Piuttosto bisogna fare riferimento alla nozione -ampia e sostanzialmente economica- di «beni di investimento» che è quella utilizzata nella direttiva “rifusa” (artt. 174, comma 2, lett. a) e comma 3, 188, comma 1, secondo periodo, e comma 2, 189, lett. a), 190, direttiva 2006/112/CEE) e che quindi risulta essere l’unico parametro al quale un’interpretazione “conforme” deve affidarsi. Ed allora appare chiaro che l’applicazione della disposizione legislativa de qua ve necessariamente estesa ai beni che, pur stricto sensu non ammortizzabili, sono comunque destinati all’esercizio dell’impresa per un periodo di tempo medio-lungo, appunto quali “investimenti” (beni strumentali).

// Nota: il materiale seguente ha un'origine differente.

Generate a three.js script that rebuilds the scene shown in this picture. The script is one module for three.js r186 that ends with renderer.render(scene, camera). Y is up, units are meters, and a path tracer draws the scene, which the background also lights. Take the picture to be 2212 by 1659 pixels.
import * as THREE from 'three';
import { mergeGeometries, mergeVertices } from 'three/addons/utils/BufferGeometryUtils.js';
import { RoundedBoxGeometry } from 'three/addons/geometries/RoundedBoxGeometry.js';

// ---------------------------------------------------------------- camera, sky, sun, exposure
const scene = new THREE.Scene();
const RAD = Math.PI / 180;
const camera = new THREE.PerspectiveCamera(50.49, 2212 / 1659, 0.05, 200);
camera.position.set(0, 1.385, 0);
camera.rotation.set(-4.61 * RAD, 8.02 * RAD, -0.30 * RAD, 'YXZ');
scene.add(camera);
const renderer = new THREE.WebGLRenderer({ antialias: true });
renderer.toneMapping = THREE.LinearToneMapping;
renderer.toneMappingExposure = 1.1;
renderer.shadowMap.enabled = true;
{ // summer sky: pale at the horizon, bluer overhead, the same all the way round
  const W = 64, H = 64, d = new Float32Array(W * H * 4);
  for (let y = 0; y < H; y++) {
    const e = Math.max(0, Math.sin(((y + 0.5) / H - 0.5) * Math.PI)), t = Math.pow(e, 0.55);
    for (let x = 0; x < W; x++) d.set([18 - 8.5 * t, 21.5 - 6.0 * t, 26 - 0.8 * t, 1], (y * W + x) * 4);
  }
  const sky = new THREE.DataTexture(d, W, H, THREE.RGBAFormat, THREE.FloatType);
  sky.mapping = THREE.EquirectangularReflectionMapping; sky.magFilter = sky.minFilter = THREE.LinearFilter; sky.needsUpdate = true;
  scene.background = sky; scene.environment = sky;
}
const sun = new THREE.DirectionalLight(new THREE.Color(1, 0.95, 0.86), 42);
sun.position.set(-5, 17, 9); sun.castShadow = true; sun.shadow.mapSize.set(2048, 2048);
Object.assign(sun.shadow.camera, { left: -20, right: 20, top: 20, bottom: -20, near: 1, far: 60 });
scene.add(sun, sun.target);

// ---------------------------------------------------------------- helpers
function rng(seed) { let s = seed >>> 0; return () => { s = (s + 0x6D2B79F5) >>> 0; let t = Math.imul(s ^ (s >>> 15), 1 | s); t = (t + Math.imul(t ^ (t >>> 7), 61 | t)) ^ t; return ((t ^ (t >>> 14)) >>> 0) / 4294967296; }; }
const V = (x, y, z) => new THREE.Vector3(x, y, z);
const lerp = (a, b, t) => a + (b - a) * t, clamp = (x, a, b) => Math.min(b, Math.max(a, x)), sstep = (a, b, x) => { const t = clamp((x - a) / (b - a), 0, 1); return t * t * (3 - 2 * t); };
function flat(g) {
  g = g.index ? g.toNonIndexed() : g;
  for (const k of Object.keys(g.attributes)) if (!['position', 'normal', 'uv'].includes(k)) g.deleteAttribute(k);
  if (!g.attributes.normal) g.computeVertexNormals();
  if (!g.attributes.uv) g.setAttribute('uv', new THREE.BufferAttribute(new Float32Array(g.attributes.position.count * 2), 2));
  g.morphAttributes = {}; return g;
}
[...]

6. In definitiva, in accoglimento del secondo motivo di ricorso, in disamina, la sentenza impugnata va cassata con rinvio per nuovo esame e per le spese, comprese quelle del grado.
P.Q.M.
Accoglie il secondo motivo di ricorso, assorbiti gli altri due.
In relazione al motivo accolto, cassa la sentenza impugnata, con rinvio alla Corte di giustizia tributaria di secondo grado delle Marche, in diversa composizione, per nuovo esame e per le spese.
Così deciso a Roma, lì 13 febbraio 2025.